■ Stated problem
Give only the count of lines containing "this".

■ Dataset records
◇ ◇ ◇ ◇ ◇

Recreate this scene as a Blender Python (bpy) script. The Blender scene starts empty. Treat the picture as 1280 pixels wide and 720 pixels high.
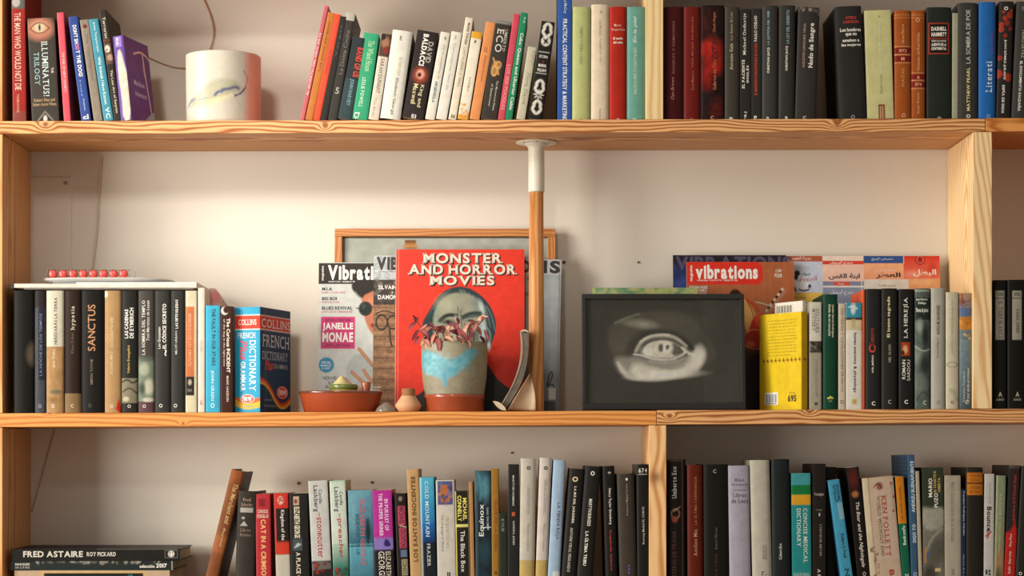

◇ ◇ ◇ ◇ ◇

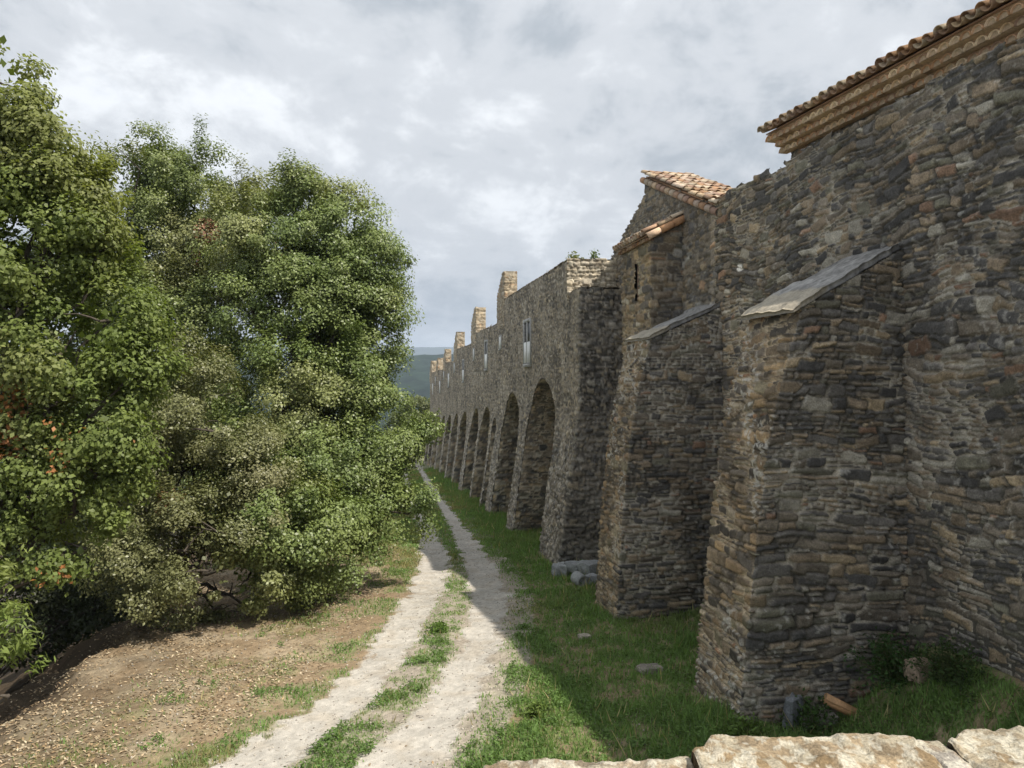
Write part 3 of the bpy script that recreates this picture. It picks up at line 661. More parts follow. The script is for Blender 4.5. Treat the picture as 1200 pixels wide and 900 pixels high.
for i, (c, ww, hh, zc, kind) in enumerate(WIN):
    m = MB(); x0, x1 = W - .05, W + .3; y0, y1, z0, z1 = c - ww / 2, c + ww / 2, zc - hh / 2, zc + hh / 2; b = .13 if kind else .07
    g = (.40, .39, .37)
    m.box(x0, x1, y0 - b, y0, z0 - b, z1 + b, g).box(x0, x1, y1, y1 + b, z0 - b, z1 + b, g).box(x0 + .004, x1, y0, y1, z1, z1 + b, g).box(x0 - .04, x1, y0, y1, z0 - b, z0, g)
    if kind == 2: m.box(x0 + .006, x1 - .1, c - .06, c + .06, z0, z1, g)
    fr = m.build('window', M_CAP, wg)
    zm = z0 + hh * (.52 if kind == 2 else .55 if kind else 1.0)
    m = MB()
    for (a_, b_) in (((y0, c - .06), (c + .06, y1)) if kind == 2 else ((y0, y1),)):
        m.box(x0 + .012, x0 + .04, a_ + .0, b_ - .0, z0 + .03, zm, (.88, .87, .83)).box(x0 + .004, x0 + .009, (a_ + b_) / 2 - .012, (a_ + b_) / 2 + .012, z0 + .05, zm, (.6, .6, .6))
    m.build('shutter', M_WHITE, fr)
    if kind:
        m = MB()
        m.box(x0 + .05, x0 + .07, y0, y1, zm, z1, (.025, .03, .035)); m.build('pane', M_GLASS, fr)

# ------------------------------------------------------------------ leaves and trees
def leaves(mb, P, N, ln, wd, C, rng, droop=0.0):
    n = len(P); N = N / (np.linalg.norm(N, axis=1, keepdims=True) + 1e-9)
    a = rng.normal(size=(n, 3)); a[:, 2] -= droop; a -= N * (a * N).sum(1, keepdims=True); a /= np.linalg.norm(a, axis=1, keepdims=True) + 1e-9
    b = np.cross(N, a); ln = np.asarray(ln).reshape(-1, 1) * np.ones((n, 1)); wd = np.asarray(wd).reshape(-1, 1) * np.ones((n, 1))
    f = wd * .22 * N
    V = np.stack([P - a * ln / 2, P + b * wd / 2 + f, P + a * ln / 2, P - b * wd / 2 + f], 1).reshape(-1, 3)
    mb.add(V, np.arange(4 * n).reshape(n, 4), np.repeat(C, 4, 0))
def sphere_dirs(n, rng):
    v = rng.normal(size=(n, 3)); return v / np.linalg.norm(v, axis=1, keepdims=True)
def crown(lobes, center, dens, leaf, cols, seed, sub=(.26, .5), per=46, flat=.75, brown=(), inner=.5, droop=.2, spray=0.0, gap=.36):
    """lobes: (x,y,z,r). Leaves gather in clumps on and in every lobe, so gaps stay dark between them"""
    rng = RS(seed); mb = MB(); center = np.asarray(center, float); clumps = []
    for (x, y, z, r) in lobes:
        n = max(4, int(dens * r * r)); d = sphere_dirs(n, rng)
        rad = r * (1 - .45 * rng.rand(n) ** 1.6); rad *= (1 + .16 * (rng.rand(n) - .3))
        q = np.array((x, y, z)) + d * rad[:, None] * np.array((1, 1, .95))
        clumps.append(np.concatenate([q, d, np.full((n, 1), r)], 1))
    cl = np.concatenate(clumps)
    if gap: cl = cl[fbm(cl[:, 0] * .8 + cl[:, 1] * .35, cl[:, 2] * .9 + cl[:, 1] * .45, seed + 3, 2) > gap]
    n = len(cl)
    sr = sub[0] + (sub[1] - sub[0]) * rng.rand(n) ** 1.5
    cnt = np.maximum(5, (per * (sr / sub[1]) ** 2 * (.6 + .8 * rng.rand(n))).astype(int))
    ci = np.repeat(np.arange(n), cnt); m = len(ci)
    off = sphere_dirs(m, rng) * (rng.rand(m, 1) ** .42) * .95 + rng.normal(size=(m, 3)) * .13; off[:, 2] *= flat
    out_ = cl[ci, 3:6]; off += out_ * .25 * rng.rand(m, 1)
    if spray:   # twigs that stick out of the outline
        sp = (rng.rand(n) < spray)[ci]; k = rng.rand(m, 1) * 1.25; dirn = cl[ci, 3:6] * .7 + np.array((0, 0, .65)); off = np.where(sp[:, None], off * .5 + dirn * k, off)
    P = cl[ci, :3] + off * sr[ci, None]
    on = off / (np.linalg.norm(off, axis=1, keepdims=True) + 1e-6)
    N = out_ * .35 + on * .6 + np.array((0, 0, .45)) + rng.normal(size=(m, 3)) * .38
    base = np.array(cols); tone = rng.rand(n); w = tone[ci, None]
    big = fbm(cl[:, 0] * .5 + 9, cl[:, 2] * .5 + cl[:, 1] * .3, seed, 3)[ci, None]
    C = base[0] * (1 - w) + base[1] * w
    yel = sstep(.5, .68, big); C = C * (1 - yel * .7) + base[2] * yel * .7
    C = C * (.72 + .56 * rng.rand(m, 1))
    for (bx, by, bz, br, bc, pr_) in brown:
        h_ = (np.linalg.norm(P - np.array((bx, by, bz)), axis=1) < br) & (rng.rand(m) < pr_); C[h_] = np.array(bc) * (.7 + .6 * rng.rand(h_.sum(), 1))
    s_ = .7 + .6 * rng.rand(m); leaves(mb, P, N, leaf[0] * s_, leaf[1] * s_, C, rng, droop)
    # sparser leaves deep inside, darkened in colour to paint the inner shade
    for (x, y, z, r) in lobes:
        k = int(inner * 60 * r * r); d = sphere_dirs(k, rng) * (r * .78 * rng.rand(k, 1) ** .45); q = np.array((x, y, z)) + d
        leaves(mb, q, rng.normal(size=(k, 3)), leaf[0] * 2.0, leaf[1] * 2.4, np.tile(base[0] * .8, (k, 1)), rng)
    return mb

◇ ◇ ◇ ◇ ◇

■ The solution
2